Die EU hat es nicht geschafft, ihre Abhängigkeit von russischer Energie zu überwinden, und braucht einen neuen Plan, um sich von Moskaus Lieferungen zu lösen. Das sagte der neue Energiechef der EU am Donnerstag gegenüber Politico.
In seinem ersten Interview seit seinem Amtsantritt wies Dan Jørgensen auf den Anstieg der Bezüge russischen Flüssiggases (LNG) hin.
Nach Angaben der Agentur für die Zusammenarbeit der Energieregulierungsbehörden hat der Anteil des russischen LNG auf dem EU-Markt in diesem Jahr 20 Prozent erreicht, obwohl sich Brüssel verpflichtet hat, bis 2027 keine russischen Energieträger mehr zu beziehen.
"Es ist jedem klar, dass etwas Neues passieren muss, weil … es jetzt anfängt, in die falsche Richtung zu gehen", sagte der EU-Energiekommissar und versprach, "einen konkreten Fahrplan vorzulegen, der effiziente Instrumente und Mittel enthält, mit denen wir den verbleibenden Teil des Problems lösen können."
Die neuen Maßnahmen würden "in erster Linie auf Gas, aber auch auf Öl und Kernenergie" abzielen und bis Mitte März formuliert werden, so Jørgensen, der darauf hinwies, dass fünf EU-Länder immer noch von russischen Kernbrennstoffen abhängig seien.
Nach der Eskalation des Ukraine-Konflikts im Jahr 2022 hatte Brüssel seine Absicht erklärt, die Abhängigkeit der EU-Mitgliedstaaten von russischen Energielieferungen zu beenden. Die Lieferungen von teurerem US-Flüssiggas haben einen Großteil des billigen Pipelinegases ersetzt, das zuvor aus Russland bezogen wurde.
Die Bemühungen sind jedoch in den letzten Monaten ins Stocken geraten, und die EU kauft weiterhin jeden Monat russisches Gas im Wert von Milliarden Euro. Laut dem Energieanalyseunternehmen Kpler wird die EU 2024 voraussichtlich 10 Prozent mehr LNG aus Russland importieren als 2023.
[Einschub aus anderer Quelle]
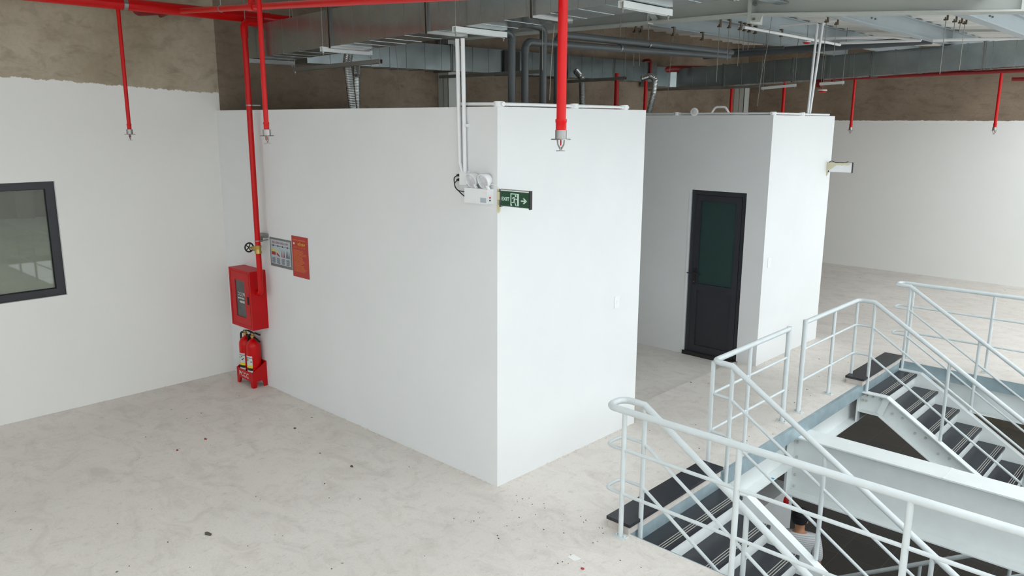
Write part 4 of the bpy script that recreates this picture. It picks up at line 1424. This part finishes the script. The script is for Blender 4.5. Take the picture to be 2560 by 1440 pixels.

Politico merkte in diesem Zusammenhang jedoch an, dass jeder Plan, die Energiebeziehungen zu Russland in den nächsten Jahren abzubrechen, von EU-Mitgliedern, die immer noch stark von Importen abhängig seien, stark abgelehnt würde. Insbesondere von Ungarn und der Slowakei, deren Regierungschefs Viktor Orbán und Robert Fico sich gegen die Verhängung von Energiesanktionen gegen Russland gewehrt haben.
Jørgensens konkrete Vorschläge werden wahrscheinlich nur wenige Wochen nach dem Auslaufen eines langfristigen Vertrags über den russischen Gastransit durch die Ukraine am 31. Dezember kommen. Jüngsten Daten zufolge bezieht die EU immer noch etwa 5 Prozent ihres Gases aus Russland über das ukrainische Gastransitnetz.
Letzten Monat warnte Bloomberg vor einer drohenden Energiekrise in West- und Mitteleuropa aufgrund der jüngsten US-Sanktionen gegen die russische Gazprombank, die wichtigste Bank für energiebezogene Transaktionen. Laut Bloomberg drohen die rapide schwindenden Gasreserven und mögliche Lieferkürzungen aus Russland die ohnehin schon schwierige Situation noch zu verschärfen.